Solo dopo aver definito questi aspetti sarà possibile identificare i KPI con cui misurare effettivamente la qualità del dato, attraverso il processo di data profiling.
3. L’AI come leva per innalzare la data quality e renderla augmented
La data quality comprende pratiche quali la profilazione, la pulizia, la convalida, il monitoraggio della qualità dei dati e la gestione dei metadati. Questi processi non solo favoriscono l’efficacia dell’IA, ma sono anche oggetto di innovazione proprio grazie all’intelligenza artificiale e al machine learning.
Dal monitoraggio automatico delle anomalie all’arricchimento e all’analisi degli impatti, queste tecnologie riducono l’intervento umano e intercettano criticità spesso invisibili. I nuovi strumenti basati sull’AI sono in grado di rilevare e correggere automaticamente gli errori, prevedere problemi e suggerire soluzioni in tempo reale, monitorando grandi flussi di dati senza interruzioni. Inoltre, automatizzano la tracciabilità delle modifiche, accelerando le indagini sulle cause e riducendo i rischi normativi. L’AI trasforma così la gestione della qualità dei dati rendendola augmented: da ostacolo a servizio strategico, scalabile e trasparente per le aziende.
Tuttavia, come visto poco fa, non bisogna mai dimenticare che garantire la data quality va oltre la semplice automazione.
La sfida alla base della data quality resta umana e affonda le radici in problemi organizzativi e di processo che si risolvono quando i leader d’impresa iniziano a collaborare per migliorare la qualità dei dati all’interno delle proprie sfere d’influenza.

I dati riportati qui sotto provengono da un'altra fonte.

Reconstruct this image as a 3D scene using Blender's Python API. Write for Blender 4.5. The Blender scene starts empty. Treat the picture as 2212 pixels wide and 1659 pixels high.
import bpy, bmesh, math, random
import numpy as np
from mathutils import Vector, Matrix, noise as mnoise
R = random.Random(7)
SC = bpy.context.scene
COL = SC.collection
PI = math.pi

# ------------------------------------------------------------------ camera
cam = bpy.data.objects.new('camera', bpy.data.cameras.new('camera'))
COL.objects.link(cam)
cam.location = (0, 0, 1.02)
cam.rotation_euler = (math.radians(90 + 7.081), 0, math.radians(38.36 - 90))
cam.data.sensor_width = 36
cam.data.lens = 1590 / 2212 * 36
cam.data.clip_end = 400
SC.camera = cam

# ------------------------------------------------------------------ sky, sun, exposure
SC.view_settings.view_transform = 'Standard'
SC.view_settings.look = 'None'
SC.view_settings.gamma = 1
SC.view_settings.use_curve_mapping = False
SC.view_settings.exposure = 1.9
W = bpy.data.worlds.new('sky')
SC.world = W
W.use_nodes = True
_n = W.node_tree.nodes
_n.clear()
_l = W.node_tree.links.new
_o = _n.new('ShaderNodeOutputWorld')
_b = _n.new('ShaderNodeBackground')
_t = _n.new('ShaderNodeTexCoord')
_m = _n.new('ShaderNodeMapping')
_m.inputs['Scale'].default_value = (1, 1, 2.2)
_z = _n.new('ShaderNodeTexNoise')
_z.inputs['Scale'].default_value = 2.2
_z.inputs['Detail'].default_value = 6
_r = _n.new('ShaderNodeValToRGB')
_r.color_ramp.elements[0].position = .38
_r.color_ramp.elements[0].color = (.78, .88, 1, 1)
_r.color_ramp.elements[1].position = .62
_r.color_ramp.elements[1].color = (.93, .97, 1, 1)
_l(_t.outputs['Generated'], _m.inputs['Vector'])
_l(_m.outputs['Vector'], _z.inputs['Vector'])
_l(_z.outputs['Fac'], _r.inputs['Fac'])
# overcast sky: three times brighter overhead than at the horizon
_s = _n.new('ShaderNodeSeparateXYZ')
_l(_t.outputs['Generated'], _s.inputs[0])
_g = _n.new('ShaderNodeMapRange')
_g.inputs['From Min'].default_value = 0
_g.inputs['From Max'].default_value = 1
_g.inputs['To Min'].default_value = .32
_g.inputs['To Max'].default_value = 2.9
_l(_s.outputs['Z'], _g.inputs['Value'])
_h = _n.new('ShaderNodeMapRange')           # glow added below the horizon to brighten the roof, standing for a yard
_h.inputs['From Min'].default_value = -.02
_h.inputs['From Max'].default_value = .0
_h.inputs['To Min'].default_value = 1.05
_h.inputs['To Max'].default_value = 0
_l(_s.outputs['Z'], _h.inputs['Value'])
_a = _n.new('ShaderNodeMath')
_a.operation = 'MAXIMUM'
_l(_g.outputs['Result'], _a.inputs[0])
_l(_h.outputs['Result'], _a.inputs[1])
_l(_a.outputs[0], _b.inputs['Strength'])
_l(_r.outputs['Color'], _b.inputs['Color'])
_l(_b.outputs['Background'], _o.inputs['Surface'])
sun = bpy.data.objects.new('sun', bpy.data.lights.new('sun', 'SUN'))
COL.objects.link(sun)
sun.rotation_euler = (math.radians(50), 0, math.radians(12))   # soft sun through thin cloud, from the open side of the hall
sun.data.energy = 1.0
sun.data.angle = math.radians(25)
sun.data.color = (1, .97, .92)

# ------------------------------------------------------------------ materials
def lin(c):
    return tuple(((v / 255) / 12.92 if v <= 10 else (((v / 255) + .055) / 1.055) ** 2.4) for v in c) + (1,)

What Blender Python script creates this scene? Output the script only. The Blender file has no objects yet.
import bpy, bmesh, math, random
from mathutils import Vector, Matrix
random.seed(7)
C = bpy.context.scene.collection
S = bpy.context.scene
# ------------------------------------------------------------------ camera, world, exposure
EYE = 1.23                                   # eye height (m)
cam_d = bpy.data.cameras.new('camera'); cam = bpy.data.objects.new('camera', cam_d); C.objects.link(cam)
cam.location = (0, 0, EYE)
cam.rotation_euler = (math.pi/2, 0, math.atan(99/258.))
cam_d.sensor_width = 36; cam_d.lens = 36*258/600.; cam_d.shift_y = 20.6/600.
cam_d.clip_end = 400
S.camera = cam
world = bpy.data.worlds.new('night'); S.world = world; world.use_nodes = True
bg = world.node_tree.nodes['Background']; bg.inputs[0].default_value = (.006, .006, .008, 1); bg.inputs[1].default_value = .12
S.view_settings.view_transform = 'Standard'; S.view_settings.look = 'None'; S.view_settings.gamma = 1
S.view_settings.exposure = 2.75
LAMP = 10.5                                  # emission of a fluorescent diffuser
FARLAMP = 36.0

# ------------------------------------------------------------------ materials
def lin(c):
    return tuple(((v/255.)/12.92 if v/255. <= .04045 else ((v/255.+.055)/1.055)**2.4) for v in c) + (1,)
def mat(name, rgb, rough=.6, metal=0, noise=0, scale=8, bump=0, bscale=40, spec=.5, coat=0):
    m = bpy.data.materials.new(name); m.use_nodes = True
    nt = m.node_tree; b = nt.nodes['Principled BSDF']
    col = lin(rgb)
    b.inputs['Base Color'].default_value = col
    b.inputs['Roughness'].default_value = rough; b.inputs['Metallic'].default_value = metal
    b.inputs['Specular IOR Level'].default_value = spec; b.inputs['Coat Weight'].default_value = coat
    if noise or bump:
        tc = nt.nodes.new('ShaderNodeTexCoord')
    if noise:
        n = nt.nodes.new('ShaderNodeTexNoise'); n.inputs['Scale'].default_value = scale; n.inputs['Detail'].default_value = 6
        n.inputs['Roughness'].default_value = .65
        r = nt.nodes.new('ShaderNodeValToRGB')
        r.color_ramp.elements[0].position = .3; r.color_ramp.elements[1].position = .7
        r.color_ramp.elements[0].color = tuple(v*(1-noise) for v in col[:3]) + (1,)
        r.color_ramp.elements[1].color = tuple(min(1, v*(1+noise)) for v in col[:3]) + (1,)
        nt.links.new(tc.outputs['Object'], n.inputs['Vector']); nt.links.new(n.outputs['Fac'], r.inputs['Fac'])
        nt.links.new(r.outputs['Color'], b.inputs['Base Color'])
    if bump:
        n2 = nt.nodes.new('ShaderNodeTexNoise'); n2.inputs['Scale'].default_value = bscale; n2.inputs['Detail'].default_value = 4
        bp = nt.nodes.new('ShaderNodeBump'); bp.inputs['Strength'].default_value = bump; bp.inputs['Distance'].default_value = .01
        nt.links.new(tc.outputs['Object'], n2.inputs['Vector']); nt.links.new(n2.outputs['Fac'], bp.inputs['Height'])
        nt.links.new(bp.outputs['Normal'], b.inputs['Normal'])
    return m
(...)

Come? In primis identificando le persone in grado di comprendere la problematica e di mettere a disposizione l’expertise necessaria per superarla, nelle modalità viste precedentemente, e in secondo luogo fornendo supporto a tutti gli stakeholder del dato attraverso formazione utile a creare data literacy e una comunicazione chiara sulle responsabilità di ciascuno in quanto user e creator.
Solo a partire da queste condizioni il patrimonio documentale può trasformarsi in un asset data-driven, permettendo all’AI di tradurre la qualità dei dati in valore misurabile per l’azienda.